_Required task:_ Transcribe the whole listing without a single picture.

╭─ Stored data

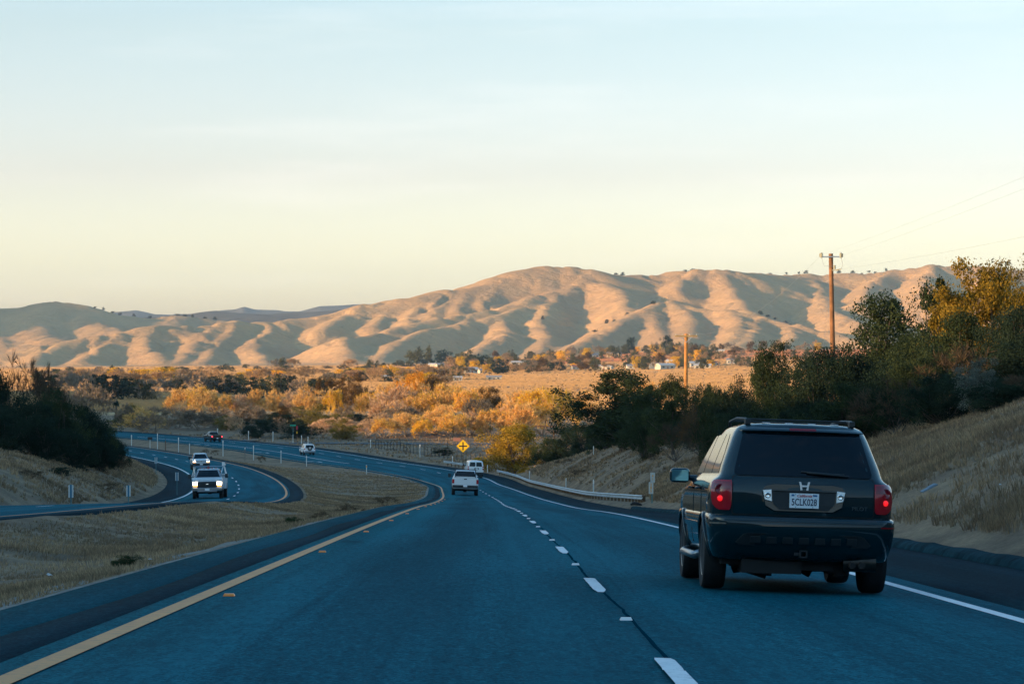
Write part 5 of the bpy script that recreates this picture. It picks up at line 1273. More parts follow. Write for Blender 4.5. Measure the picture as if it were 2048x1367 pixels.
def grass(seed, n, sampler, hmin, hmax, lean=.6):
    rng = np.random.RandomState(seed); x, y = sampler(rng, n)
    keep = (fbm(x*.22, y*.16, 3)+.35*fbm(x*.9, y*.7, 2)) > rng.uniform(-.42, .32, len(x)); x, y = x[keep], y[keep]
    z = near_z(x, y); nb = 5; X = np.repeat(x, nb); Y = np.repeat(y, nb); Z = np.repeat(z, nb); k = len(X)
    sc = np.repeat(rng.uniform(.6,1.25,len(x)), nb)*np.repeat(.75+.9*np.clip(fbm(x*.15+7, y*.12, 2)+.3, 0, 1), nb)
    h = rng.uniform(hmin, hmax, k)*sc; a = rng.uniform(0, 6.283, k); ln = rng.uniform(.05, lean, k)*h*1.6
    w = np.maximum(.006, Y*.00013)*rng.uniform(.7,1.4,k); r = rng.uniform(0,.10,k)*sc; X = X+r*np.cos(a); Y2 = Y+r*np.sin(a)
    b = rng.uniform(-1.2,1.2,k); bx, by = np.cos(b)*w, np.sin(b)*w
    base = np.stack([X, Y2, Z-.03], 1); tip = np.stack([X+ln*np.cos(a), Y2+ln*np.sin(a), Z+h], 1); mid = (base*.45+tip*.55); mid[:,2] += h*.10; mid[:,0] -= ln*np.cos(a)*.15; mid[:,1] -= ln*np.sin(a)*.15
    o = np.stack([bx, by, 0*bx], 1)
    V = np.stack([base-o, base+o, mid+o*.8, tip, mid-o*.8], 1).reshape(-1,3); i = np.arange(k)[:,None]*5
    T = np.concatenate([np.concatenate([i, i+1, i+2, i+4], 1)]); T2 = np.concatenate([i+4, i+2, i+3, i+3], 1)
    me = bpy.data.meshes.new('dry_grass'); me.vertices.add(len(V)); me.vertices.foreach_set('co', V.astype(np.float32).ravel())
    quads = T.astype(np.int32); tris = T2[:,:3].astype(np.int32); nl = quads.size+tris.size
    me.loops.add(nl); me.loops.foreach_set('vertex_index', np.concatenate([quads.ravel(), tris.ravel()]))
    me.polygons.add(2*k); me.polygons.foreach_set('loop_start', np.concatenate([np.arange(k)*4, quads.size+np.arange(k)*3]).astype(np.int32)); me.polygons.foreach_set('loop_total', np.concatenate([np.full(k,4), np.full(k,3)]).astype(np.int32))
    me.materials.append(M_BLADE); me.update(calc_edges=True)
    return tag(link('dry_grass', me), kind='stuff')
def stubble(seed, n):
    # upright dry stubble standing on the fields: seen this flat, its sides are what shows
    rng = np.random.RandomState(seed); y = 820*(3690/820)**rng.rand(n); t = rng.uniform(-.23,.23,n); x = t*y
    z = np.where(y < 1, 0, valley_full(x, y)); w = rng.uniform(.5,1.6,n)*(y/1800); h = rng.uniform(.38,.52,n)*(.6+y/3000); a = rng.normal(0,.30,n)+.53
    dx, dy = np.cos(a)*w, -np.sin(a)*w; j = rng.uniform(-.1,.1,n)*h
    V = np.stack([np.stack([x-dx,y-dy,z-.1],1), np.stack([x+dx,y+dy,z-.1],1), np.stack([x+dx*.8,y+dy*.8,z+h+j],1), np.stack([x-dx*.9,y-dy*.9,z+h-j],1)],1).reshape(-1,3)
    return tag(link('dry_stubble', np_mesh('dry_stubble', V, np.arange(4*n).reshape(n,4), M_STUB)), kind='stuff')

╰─

_Response to the exercise:_
Write part 5 of the bpy script that recreates this picture. It picks up at line 1273. More parts follow. Write for Blender 4.5. Measure the picture as if it were 2048x1367 pixels.
def grass(seed, n, sampler, hmin, hmax, lean=.6):
    rng = np.random.RandomState(seed); x, y = sampler(rng, n)
    keep = (fbm(x*.22, y*.16, 3)+.35*fbm(x*.9, y*.7, 2)) > rng.uniform(-.42, .32, len(x)); x, y = x[keep], y[keep]
    z = near_z(x, y); nb = 5; X = np.repeat(x, nb); Y = np.repeat(y, nb); Z = np.repeat(z, nb); k = len(X)
    sc = np.repeat(rng.uniform(.6,1.25,len(x)), nb)*np.repeat(.75+.9*np.clip(fbm(x*.15+7, y*.12, 2)+.3, 0, 1), nb)
    h = rng.uniform(hmin, hmax, k)*sc; a = rng.uniform(0, 6.283, k); ln = rng.uniform(.05, lean, k)*h*1.6
    w = np.maximum(.006, Y*.00013)*rng.uniform(.7,1.4,k); r = rng.uniform(0,.10,k)*sc; X = X+r*np.cos(a); Y2 = Y+r*np.sin(a)
    b = rng.uniform(-1.2,1.2,k); bx, by = np.cos(b)*w, np.sin(b)*w
    base = np.stack([X, Y2, Z-.03], 1); tip = np.stack([X+ln*np.cos(a), Y2+ln*np.sin(a), Z+h], 1); mid = (base*.45+tip*.55); mid[:,2] += h*.10; mid[:,0] -= ln*np.cos(a)*.15; mid[:,1] -= ln*np.sin(a)*.15
    o = np.stack([bx, by, 0*bx], 1)
    V = np.stack([base-o, base+o, mid+o*.8, tip, mid-o*.8], 1).reshape(-1,3); i = np.arange(k)[:,None]*5
    T = np.concatenate([np.concatenate([i, i+1, i+2, i+4], 1)]); T2 = np.concatenate([i+4, i+2, i+3, i+3], 1)
    me = bpy.data.meshes.new('dry_grass'); me.vertices.add(len(V)); me.vertices.foreach_set('co', V.astype(np.float32).ravel())
    quads = T.astype(np.int32); tris = T2[:,:3].astype(np.int32); nl = quads.size+tris.size
    me.loops.add(nl); me.loops.foreach_set('vertex_index', np.concatenate([quads.ravel(), tris.ravel()]))
    me.polygons.add(2*k); me.polygons.foreach_set('loop_start', np.concatenate([np.arange(k)*4, quads.size+np.arange(k)*3]).astype(np.int32)); me.polygons.foreach_set('loop_total', np.concatenate([np.full(k,4), np.full(k,3)]).astype(np.int32))
    me.materials.append(M_BLADE); me.update(calc_edges=True)
    return tag(link('dry_grass', me), kind='stuff')
def stubble(seed, n):
    # upright dry stubble standing on the fields: seen this flat, its sides are what shows
    rng = np.random.RandomState(seed); y = 820*(3690/820)**rng.rand(n); t = rng.uniform(-.23,.23,n); x = t*y
    z = np.where(y < 1, 0, valley_full(x, y)); w = rng.uniform(.5,1.6,n)*(y/1800); h = rng.uniform(.38,.52,n)*(.6+y/3000); a = rng.normal(0,.30,n)+.53
    dx, dy = np.cos(a)*w, -np.sin(a)*w; j = rng.uniform(-.1,.1,n)*h
    V = np.stack([np.stack([x-dx,y-dy,z-.1],1), np.stack([x+dx,y+dy,z-.1],1), np.stack([x+dx*.8,y+dy*.8,z+h+j],1), np.stack([x-dx*.9,y-dy*.9,z+h-j],1)],1).reshape(-1,3)
    return tag(link('dry_stubble', np_mesh('dry_stubble', V, np.arange(4*n).reshape(n,4), M_STUB)), kind='stuff')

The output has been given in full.